Fantasy Friday – Books I Hate

No, I am not going to create a list—sorry to disappoint any of you who thought you were going to get to see my career implode before it started. 😛

I’ll tell you what I do hate, however. I hate books written by “platformed authors” that are no good. Especially fantasies.

As many visitors here at A Christian Worldview of Fiction know from other posts, I believe Christian fiction has grown and changed a lot over the last five to seven years.

Many of the changes are good. The quality of writing has improved, the types of stories have expanded, the thematic elements are deeper.

Not in every book, but in a growing number.

Then along comes a book from “platformed author” who hasn’t learned how to write fiction. Yet a publisher, thinking that certainly because “platformed author” has such a ready platform, this book will sell.

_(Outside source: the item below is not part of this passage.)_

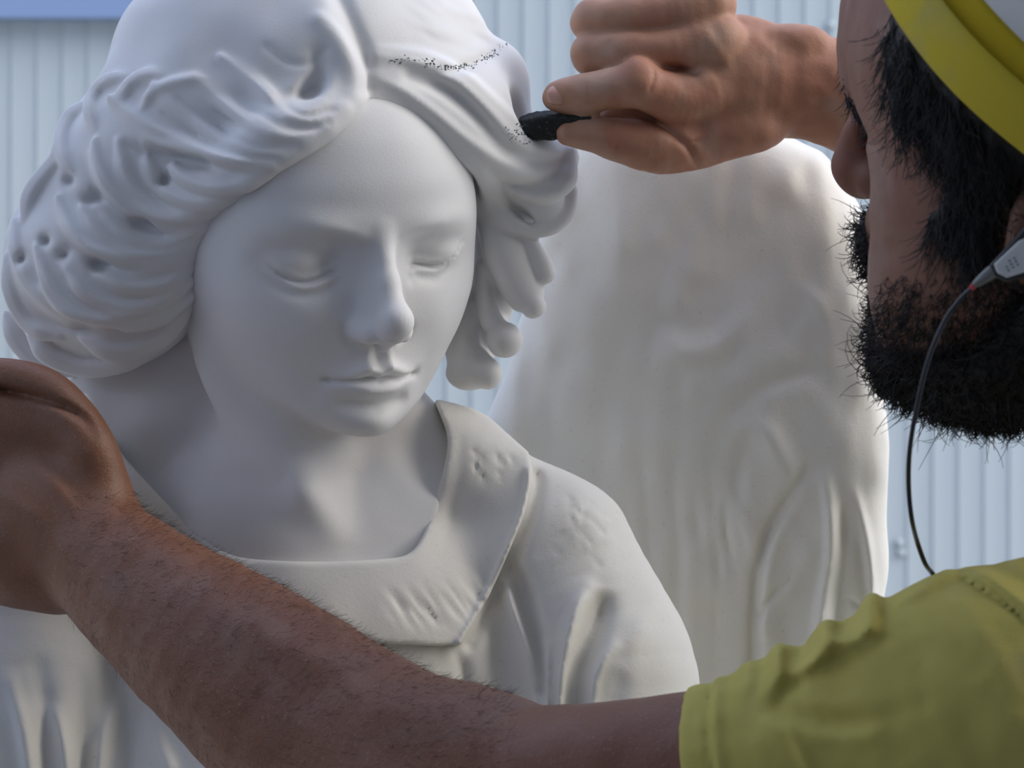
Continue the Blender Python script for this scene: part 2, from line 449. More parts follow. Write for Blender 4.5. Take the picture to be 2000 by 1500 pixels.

And it might, though I know of at least one that tanked miserably. But even if that first book sells, the reality is, all those many trusting readers who bought the book because “platformed author’s” name is on it will wrinkle their noses and say something like, Wow, Christian fantasy sure isn’t very good, is it.

Chances are, finding that first book to be a real stinker, readers won’t give the second book a chance. Then the publisher will say something like, Wow, I guess Christian fantasy doesn’t sell.

All because a book went to print on the basis that “platformed author” wrote it, but nobody apparently thought to see if he/she actually produced a good story.

Shouldn’t characters have motivation? Shouldn’t actions be caused, as opposed to “something told him to …” Shouldn’t events inform a character so he/she doesn’t appear stupid? Shouldn’t secondary characters be more than cardboard figures? Shouldn’t the story change the character in some important way?

I could go on—about opening scenes and hooks and tension and stereotypes and a host of other issues.

The thing is, I really wanted to like the books I ended up hating. I want fantasy to succeed. I want “platformed authors” to sell and sell so publishers will sit up and take notice.

I do not want the false conclusions (Christian fantasy is no good; Christian fantasy doesn’t sell) repeated over and over because a particular house published a bad book.

Sadly, sadly, there are some bad books getting in print alongside the good ones. The former, I hate.

The latter—a good sampling, at least—have been nominated for the Clive Staples Award. Have you voted yet? Haven’t read two books on the list (the minimum requirement)? You still have time. Voting continues throughout the month of August.